Akan tetapi, jika mencermati foto yang aku jepret di bawah, terlihat adanya tiang-tiang pemancar yang berdiri di sekitar Candi Borobudur. Aku jadi mikir. Agaknya benar bahwa sekarang kawasan Candi Borobudur mulai kehilangan kesakralannya. #sedih
Yah, semoga saja di masa depan nggak ada orang berduit yang membangun hotel tinggi megah di sekitar Candi Borobudur. Amit-amit lah jika sampai kejadian! Masak Candi Borobudur dikepung hotel? #hehehe
Untuk memotret pemandangan ciamik di atas, aku memakai DSLR dengan lensa ber-focal length 200 mm. Jika memakai lensa yang focal length-nya 300 mm, sepertinya hasil fotonya bakal lebih sip lagi. Sebab, objek fotonya bakal terlihat lebih besar.
Di tempat seperti Pos Mati inilah lensa zoom telefoto (55 – 200, 70 – 200, 70 – 300, dll) tampil menjadi primadona. Kebalikannya, performa lensa sudut lebar malah melempem. Itu karena pemandangan dari panggung bambu banyak terhalang pohon-pohon tinggi.

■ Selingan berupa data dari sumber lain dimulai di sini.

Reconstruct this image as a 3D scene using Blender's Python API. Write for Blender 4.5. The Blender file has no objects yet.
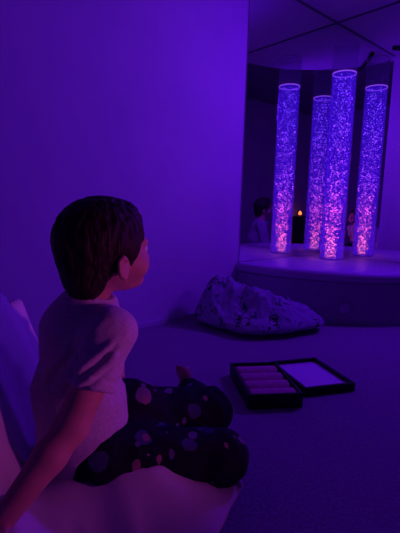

Yakinlah, kalau Pembaca berniat ke Pos Mati wajib hukumnya membawa lensa zoom telefoto!
Sepertinya, besok-besok lagi, wajib deh balik motret sunrise di Pos Mati. Terutama pada saat matahari terbit di antara Gunung Merbabu dan Gunung Merapi.
Yang penting, semoga saja pas itu langitnya cerah! Hahaha. #senyum.lebar
“Mas, pindah tempat yuk!” ajak Dwi.
Heee?
BTW, 200 mm masih kurang jauh juga ya, berarti kalau lebih jos pake lensa 100-400 mm wkwkwkwk.. beratt...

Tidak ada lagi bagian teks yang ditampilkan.